February 4, 2025

Donald Trump oil tariffs expected to raise price at the pump

(The Hill) — President Trump’s tariff on Canadian oil is expected to raise prices at the pump for U.S. consumers if it takes effect as planned after a 30-day delay.

Analysts told The Hill that the 10 percent tariff set to be imposed under an executive order Trump signed over the weekend would lead to a pricing bump, though it ​would not be evenly distributed. According to Patrick De Haan, head of petroleum analysis at GasBuddy, consumers in the Midwest, Rockies and New England would see the greatest impacts. 

“New England relies on refined products from Canada,” said De Haan, referring to products like gasoline that are processed at Canadian refineries. 

“Refineries in the Midwest, Great Lakes and Rockies rely more on the Canadian crude oil for sourcing oil for their refineries,” he added.

Ultimately, De Haan said, drivers in New England could see gasoline prices rise by 15 cents to 25 cents per gallon. In the Midwest, Rockies and Great Lakes, he predicted a hike of between 5 cents and 20 cents per gallon.

He noted that people in New England could also see a price bump for home heating oil of 20 cents to 30 cents per gallon.

Trump is planning to institute a tariff on Canadian oil and a larger 25 percent tariff on other goods from America’s northern neighbor. 

However, he announced Monday evening that the tariffs, which would have taken effect at midnight, will be paused for 30 days to see whether the U.S. and Canada can reach a ” final Economic deal.”

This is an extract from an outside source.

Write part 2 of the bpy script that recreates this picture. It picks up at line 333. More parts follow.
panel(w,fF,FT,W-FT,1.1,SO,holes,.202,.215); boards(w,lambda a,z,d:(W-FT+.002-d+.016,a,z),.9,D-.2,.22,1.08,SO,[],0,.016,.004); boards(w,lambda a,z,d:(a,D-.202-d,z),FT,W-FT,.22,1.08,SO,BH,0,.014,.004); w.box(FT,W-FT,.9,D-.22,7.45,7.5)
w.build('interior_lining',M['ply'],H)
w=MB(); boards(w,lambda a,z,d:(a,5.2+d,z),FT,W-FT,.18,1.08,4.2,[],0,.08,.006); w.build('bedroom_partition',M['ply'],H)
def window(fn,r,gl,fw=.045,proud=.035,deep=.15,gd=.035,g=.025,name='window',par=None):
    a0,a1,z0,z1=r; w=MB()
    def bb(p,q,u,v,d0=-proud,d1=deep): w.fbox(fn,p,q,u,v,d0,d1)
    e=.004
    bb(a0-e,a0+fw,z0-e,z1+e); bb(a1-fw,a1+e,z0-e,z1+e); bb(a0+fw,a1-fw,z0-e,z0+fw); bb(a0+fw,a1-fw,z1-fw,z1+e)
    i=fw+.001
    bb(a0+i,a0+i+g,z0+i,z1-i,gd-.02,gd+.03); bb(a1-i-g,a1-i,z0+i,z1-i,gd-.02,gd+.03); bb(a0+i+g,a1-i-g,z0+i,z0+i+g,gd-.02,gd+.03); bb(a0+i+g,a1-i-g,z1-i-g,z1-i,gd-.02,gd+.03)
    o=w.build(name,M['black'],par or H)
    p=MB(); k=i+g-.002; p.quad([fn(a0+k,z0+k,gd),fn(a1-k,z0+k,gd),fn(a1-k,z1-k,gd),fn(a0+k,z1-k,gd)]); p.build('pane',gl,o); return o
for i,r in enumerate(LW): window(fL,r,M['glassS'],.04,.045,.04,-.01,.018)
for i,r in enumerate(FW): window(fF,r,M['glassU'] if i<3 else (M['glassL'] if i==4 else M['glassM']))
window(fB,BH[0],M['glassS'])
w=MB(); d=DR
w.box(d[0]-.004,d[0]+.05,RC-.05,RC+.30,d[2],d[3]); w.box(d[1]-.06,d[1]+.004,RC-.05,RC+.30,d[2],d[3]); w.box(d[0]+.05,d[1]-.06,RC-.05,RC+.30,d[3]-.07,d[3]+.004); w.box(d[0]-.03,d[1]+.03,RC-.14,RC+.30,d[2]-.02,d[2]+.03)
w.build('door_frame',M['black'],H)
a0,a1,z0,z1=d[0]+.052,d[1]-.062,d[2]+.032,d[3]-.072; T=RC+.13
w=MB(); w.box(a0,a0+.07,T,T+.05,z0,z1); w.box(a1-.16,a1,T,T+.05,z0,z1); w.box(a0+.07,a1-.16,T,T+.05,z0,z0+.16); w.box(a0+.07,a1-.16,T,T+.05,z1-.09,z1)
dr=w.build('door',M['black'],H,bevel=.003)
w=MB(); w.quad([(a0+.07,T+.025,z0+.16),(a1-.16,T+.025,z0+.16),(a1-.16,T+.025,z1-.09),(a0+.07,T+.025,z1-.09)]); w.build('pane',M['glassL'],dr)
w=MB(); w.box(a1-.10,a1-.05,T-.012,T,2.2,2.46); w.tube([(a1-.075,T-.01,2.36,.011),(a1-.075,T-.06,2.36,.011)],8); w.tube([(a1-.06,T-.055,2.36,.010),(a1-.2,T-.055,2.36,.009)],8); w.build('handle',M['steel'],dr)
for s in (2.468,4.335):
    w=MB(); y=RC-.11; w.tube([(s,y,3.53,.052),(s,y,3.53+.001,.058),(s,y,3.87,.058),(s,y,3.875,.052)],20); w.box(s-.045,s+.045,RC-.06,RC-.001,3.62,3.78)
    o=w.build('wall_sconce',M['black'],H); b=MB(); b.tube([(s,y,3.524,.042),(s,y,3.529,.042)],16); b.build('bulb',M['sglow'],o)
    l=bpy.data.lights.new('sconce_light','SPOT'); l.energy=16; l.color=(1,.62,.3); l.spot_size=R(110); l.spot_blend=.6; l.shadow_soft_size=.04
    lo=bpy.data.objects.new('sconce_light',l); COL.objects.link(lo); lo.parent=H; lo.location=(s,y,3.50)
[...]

He said that in the meantime, Canada has agreed to secure the U.S.-Canada border and try to prevent fentanyl from entering the U.S.

Canada is the top supplier of U.S. oil imports, providing 60 percent of the nation’s crude oil imports last year. 

As of Monday, the average U.S. gasoline price stood at $3.01 per gallon. 

Oil produced domestically or from other countries couldn’t simply be substituted for those imports because refineries in the Midwest and the Rocky Mountains are currently set up to receive Canadian oil via pipeline. 

“Canadian crude and the Midwest refinery system were made for each other. Neither one of them really has substitutes or somewhere else to go,” said Clayton Seigle, a senior fellow at the Center for Strategic and International Studies’s energy security and climate change program. 

“Our refineries need heavy oil to go with light oil that we mostly produce here at home,” he said. The refineries in question are set up to process the thicker “heavy” oil — which can be sourced from Canadian oil sands.

Seigle gave a more conservative estimate for impacts to the Midwest, a rise of between 7 cents and 15 cents per gallon in what he predicts will be the hardest-hit region.

De Haan said it would be very difficult and expensive to rejigger existing infrastructure to suit the tariffs. 

“It’s like saying, can existing highway, you know, suddenly move and shift?” he said.

De Haan warned that the energy tariffs could also have broader-reaching impacts on the economy. 

“25 percent tariffs to your No. 1 trading partner, yeah, they could sink the economy,” he said. “It could absolutely undermine the U.S. and Canadian economies at the same time.”

Ironically, fuel prices could go back down in the case of an economic slump, as people will want to travel less and buy fewer items.

“Tariffs on gasoline could be offset … if we start to see a recession or a slowdown,” he said.